Set exercise
Leave out any picture and return the remaining listing below exactly as given.

-- START --

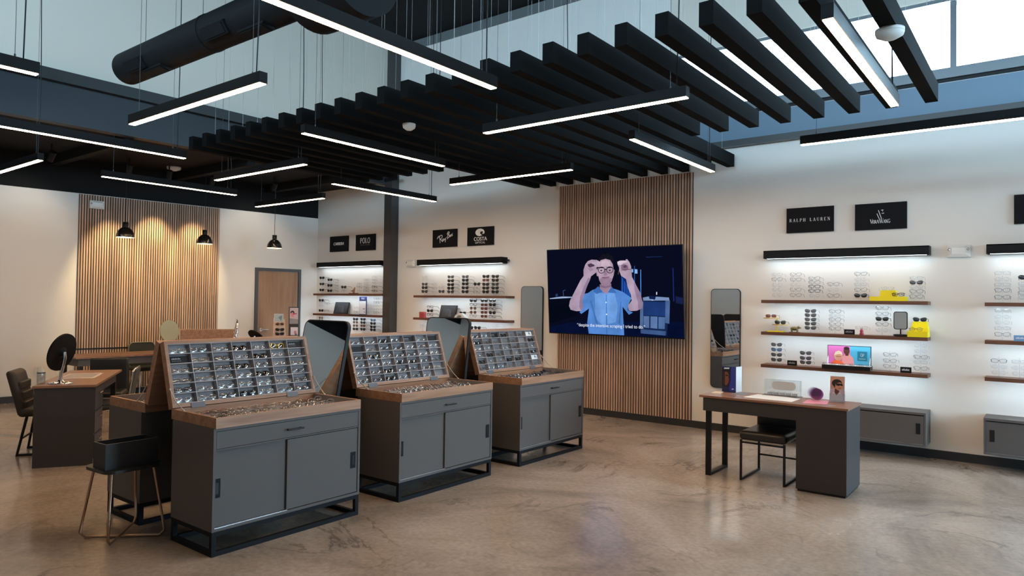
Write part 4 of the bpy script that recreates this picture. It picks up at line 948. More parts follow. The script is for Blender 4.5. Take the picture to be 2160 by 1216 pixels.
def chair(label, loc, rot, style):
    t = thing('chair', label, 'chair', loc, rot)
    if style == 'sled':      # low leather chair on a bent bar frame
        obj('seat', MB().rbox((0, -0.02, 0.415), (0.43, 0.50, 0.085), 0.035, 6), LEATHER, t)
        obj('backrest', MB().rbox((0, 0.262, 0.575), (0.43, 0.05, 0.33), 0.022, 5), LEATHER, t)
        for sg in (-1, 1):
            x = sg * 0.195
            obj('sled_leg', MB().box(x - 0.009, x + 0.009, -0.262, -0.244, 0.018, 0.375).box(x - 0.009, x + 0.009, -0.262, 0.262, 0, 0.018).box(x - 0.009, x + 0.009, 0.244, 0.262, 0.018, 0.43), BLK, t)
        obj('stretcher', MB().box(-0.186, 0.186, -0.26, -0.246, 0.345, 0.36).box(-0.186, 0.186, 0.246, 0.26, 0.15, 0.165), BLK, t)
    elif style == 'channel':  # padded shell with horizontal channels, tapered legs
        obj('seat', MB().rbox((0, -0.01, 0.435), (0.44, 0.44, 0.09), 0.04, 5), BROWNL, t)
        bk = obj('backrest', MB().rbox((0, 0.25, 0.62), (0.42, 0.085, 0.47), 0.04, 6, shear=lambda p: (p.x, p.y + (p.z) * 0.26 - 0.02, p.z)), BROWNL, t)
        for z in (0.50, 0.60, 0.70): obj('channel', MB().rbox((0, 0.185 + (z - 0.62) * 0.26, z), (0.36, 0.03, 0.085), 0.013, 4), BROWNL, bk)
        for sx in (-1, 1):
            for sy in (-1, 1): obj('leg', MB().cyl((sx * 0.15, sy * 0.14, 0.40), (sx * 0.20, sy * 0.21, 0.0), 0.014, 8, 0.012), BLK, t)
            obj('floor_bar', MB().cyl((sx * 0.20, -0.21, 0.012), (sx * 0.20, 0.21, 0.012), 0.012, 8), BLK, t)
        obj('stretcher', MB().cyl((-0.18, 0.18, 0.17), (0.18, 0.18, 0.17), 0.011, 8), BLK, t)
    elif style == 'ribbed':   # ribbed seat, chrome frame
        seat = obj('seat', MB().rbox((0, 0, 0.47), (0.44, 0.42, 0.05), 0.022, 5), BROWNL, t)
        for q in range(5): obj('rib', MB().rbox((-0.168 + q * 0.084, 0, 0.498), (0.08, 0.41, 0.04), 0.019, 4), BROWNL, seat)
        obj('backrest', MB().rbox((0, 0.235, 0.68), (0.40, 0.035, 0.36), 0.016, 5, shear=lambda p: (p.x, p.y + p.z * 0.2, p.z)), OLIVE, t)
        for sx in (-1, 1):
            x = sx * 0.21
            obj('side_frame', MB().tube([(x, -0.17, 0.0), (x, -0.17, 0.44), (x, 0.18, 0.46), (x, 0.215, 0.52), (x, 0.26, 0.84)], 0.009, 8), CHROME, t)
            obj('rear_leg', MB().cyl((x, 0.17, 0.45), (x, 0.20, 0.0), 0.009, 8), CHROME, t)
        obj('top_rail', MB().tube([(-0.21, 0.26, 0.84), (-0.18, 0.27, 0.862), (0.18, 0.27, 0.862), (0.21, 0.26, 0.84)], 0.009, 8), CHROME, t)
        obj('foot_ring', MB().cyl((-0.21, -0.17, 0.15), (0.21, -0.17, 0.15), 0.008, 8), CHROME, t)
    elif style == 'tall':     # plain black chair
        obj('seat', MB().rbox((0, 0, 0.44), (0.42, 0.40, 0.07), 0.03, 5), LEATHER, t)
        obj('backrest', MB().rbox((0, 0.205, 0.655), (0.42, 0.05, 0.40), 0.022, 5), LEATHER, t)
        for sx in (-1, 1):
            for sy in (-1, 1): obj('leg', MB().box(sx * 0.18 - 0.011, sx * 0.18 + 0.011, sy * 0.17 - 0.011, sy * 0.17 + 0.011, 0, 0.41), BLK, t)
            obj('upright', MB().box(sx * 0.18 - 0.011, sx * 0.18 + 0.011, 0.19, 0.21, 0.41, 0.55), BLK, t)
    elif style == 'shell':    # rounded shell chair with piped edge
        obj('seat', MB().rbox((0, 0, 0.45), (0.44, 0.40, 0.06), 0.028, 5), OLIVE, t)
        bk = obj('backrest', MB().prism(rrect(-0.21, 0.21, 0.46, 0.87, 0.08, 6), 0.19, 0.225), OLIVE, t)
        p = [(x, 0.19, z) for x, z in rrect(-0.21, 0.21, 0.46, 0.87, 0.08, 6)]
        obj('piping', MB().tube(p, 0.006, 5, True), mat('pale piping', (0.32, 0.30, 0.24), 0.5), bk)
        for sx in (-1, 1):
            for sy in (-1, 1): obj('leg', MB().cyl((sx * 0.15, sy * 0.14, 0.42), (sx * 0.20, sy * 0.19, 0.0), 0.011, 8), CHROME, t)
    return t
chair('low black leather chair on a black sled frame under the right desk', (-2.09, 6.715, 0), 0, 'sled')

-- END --

Solution to this exercise
Write part 4 of the bpy script that recreates this picture. It picks up at line 948. More parts follow. The script is for Blender 4.5. Take the picture to be 2160 by 1216 pixels.
def chair(label, loc, rot, style):
    t = thing('chair', label, 'chair', loc, rot)
    if style == 'sled':      # low leather chair on a bent bar frame
        obj('seat', MB().rbox((0, -0.02, 0.415), (0.43, 0.50, 0.085), 0.035, 6), LEATHER, t)
        obj('backrest', MB().rbox((0, 0.262, 0.575), (0.43, 0.05, 0.33), 0.022, 5), LEATHER, t)
        for sg in (-1, 1):
            x = sg * 0.195
            obj('sled_leg', MB().box(x - 0.009, x + 0.009, -0.262, -0.244, 0.018, 0.375).box(x - 0.009, x + 0.009, -0.262, 0.262, 0, 0.018).box(x - 0.009, x + 0.009, 0.244, 0.262, 0.018, 0.43), BLK, t)
        obj('stretcher', MB().box(-0.186, 0.186, -0.26, -0.246, 0.345, 0.36).box(-0.186, 0.186, 0.246, 0.26, 0.15, 0.165), BLK, t)
    elif style == 'channel':  # padded shell with horizontal channels, tapered legs
        obj('seat', MB().rbox((0, -0.01, 0.435), (0.44, 0.44, 0.09), 0.04, 5), BROWNL, t)
        bk = obj('backrest', MB().rbox((0, 0.25, 0.62), (0.42, 0.085, 0.47), 0.04, 6, shear=lambda p: (p.x, p.y + (p.z) * 0.26 - 0.02, p.z)), BROWNL, t)
        for z in (0.50, 0.60, 0.70): obj('channel', MB().rbox((0, 0.185 + (z - 0.62) * 0.26, z), (0.36, 0.03, 0.085), 0.013, 4), BROWNL, bk)
        for sx in (-1, 1):
            for sy in (-1, 1): obj('leg', MB().cyl((sx * 0.15, sy * 0.14, 0.40), (sx * 0.20, sy * 0.21, 0.0), 0.014, 8, 0.012), BLK, t)
            obj('floor_bar', MB().cyl((sx * 0.20, -0.21, 0.012), (sx * 0.20, 0.21, 0.012), 0.012, 8), BLK, t)
        obj('stretcher', MB().cyl((-0.18, 0.18, 0.17), (0.18, 0.18, 0.17), 0.011, 8), BLK, t)
    elif style == 'ribbed':   # ribbed seat, chrome frame
        seat = obj('seat', MB().rbox((0, 0, 0.47), (0.44, 0.42, 0.05), 0.022, 5), BROWNL, t)
        for q in range(5): obj('rib', MB().rbox((-0.168 + q * 0.084, 0, 0.498), (0.08, 0.41, 0.04), 0.019, 4), BROWNL, seat)
        obj('backrest', MB().rbox((0, 0.235, 0.68), (0.40, 0.035, 0.36), 0.016, 5, shear=lambda p: (p.x, p.y + p.z * 0.2, p.z)), OLIVE, t)
        for sx in (-1, 1):
            x = sx * 0.21
            obj('side_frame', MB().tube([(x, -0.17, 0.0), (x, -0.17, 0.44), (x, 0.18, 0.46), (x, 0.215, 0.52), (x, 0.26, 0.84)], 0.009, 8), CHROME, t)
            obj('rear_leg', MB().cyl((x, 0.17, 0.45), (x, 0.20, 0.0), 0.009, 8), CHROME, t)
        obj('top_rail', MB().tube([(-0.21, 0.26, 0.84), (-0.18, 0.27, 0.862), (0.18, 0.27, 0.862), (0.21, 0.26, 0.84)], 0.009, 8), CHROME, t)
        obj('foot_ring', MB().cyl((-0.21, -0.17, 0.15), (0.21, -0.17, 0.15), 0.008, 8), CHROME, t)
    elif style == 'tall':     # plain black chair
        obj('seat', MB().rbox((0, 0, 0.44), (0.42, 0.40, 0.07), 0.03, 5), LEATHER, t)
        obj('backrest', MB().rbox((0, 0.205, 0.655), (0.42, 0.05, 0.40), 0.022, 5), LEATHER, t)
        for sx in (-1, 1):
            for sy in (-1, 1): obj('leg', MB().box(sx * 0.18 - 0.011, sx * 0.18 + 0.011, sy * 0.17 - 0.011, sy * 0.17 + 0.011, 0, 0.41), BLK, t)
            obj('upright', MB().box(sx * 0.18 - 0.011, sx * 0.18 + 0.011, 0.19, 0.21, 0.41, 0.55), BLK, t)
    elif style == 'shell':    # rounded shell chair with piped edge
        obj('seat', MB().rbox((0, 0, 0.45), (0.44, 0.40, 0.06), 0.028, 5), OLIVE, t)
        bk = obj('backrest', MB().prism(rrect(-0.21, 0.21, 0.46, 0.87, 0.08, 6), 0.19, 0.225), OLIVE, t)
        p = [(x, 0.19, z) for x, z in rrect(-0.21, 0.21, 0.46, 0.87, 0.08, 6)]
        obj('piping', MB().tube(p, 0.006, 5, True), mat('pale piping', (0.32, 0.30, 0.24), 0.5), bk)
        for sx in (-1, 1):
            for sy in (-1, 1): obj('leg', MB().cyl((sx * 0.15, sy * 0.14, 0.42), (sx * 0.20, sy * 0.19, 0.0), 0.011, 8), CHROME, t)
    return t
chair('low black leather chair on a black sled frame under the right desk', (-2.09, 6.715, 0), 0, 'sled')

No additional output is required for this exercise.